Für Europa und speziell Deutschland bedeutet das Projekt vor allem eines: Diversifizierung der Lieferketten. Fast die Hälfte des deutschen Handels mit Fernost läuft nach wie vor über den Seeweg. Ein verlässlicher zusätzlicher Landkorridor könnte Lieferungen beschleunigen und ausfallsicherer machen.
Dennoch weckt das Großprojekt Entwicklungsstraße auch Irritationen. Washington hat bislang keine offizielle Position zur Entwicklungsstraße bezogen. Doch dürfte man dort ambivalent auf die Irak-Route schauen. Die USA werben etwa für den konkurrierenden Indien-Mittlerer Osten-Europa-Korridor (IMEC), der – anders als die Irak-Route – über Israel und Jordanien laufen würde.
Brücke in die Zukunft
Das Al-Faw-Projekt ist derweil mehr als eine nationale Großbaustelle: Es steht als Symbol für Iraks Strategie, aus der geografischen Zwangslage umgeben von vielen Nachbarn eine Chance zu machen. Das Land arbeitet mit Hochdruck eng mit den Nachbarn und internationalen Partnern zusammen, um den neuen Logistik-Korridor Realität werden zu lassen. Der Nachbar Türkei sieht sich ohnehin als „natürliche Brücke“ des Nord-Süd- und Ost-West-Verkehrs, die Golfstaaten wollen ihre Investitionsbeziehungen vertiefen, und selbst der Iran wägt ab, inwiefern ihm ein wirtschaftlich blühender Nachbar langfristig eher nützen könnte.

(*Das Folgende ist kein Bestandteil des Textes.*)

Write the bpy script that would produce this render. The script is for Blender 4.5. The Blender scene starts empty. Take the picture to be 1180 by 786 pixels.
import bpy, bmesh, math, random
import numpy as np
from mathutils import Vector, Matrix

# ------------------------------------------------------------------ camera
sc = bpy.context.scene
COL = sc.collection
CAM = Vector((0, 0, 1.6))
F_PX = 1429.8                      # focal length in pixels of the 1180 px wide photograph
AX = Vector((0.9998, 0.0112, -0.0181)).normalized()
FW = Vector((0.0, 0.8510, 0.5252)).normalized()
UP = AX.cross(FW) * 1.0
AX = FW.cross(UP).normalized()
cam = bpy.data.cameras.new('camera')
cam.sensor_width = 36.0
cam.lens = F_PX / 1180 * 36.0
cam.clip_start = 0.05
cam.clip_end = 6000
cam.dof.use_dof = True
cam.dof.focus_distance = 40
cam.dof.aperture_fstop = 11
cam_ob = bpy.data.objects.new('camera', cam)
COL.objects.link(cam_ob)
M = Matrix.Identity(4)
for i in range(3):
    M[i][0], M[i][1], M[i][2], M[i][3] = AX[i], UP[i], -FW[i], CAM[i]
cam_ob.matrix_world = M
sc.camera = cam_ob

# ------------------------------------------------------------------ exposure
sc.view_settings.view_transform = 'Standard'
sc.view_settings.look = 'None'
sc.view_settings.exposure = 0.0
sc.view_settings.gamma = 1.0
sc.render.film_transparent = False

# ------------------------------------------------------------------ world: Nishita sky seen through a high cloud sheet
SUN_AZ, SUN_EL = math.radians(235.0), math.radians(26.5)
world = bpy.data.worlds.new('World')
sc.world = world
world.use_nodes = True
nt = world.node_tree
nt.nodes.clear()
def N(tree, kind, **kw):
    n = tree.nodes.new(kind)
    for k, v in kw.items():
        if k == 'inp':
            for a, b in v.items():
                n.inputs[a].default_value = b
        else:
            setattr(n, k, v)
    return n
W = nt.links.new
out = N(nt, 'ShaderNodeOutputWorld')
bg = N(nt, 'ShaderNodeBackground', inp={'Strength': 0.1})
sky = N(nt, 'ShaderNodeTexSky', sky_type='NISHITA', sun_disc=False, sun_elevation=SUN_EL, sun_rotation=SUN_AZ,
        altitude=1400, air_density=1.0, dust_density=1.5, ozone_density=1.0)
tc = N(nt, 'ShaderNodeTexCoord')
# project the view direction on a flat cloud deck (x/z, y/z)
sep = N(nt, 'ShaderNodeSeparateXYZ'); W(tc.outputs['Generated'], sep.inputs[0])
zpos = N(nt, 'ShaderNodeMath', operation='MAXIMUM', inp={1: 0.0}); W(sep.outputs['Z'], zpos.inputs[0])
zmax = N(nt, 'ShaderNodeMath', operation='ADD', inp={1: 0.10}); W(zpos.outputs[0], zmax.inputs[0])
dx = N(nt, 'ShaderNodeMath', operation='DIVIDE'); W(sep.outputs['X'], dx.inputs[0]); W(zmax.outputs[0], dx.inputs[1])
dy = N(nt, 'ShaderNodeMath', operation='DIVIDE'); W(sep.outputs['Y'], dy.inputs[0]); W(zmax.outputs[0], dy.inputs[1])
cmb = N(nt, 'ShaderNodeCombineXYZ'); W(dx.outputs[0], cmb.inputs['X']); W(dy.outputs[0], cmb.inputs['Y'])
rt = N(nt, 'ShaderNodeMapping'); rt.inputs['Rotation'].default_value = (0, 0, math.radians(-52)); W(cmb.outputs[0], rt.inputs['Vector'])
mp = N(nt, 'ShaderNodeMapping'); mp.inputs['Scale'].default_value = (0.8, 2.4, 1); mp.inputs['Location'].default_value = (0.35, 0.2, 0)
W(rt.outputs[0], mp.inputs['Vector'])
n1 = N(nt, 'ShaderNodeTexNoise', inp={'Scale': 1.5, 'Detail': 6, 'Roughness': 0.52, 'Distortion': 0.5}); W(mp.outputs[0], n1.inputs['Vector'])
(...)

Untersuchungen prognostizieren tausende neue Arbeitsplätze und jährlich mehrere Milliarden Dollar Mehrwert für den Irak.
Für Europa bedeutet der Plan jedenfalls: Ein weiterer Strang im Netz globaler Handelsrouten. Neben Suez, neben anderen Korridoren. Der Irak hat seine große Stunde noch vor sich. Er kann zu einer höchst lebendigen Handelsachse werden – eine echte Brücke zwischen Ost und West.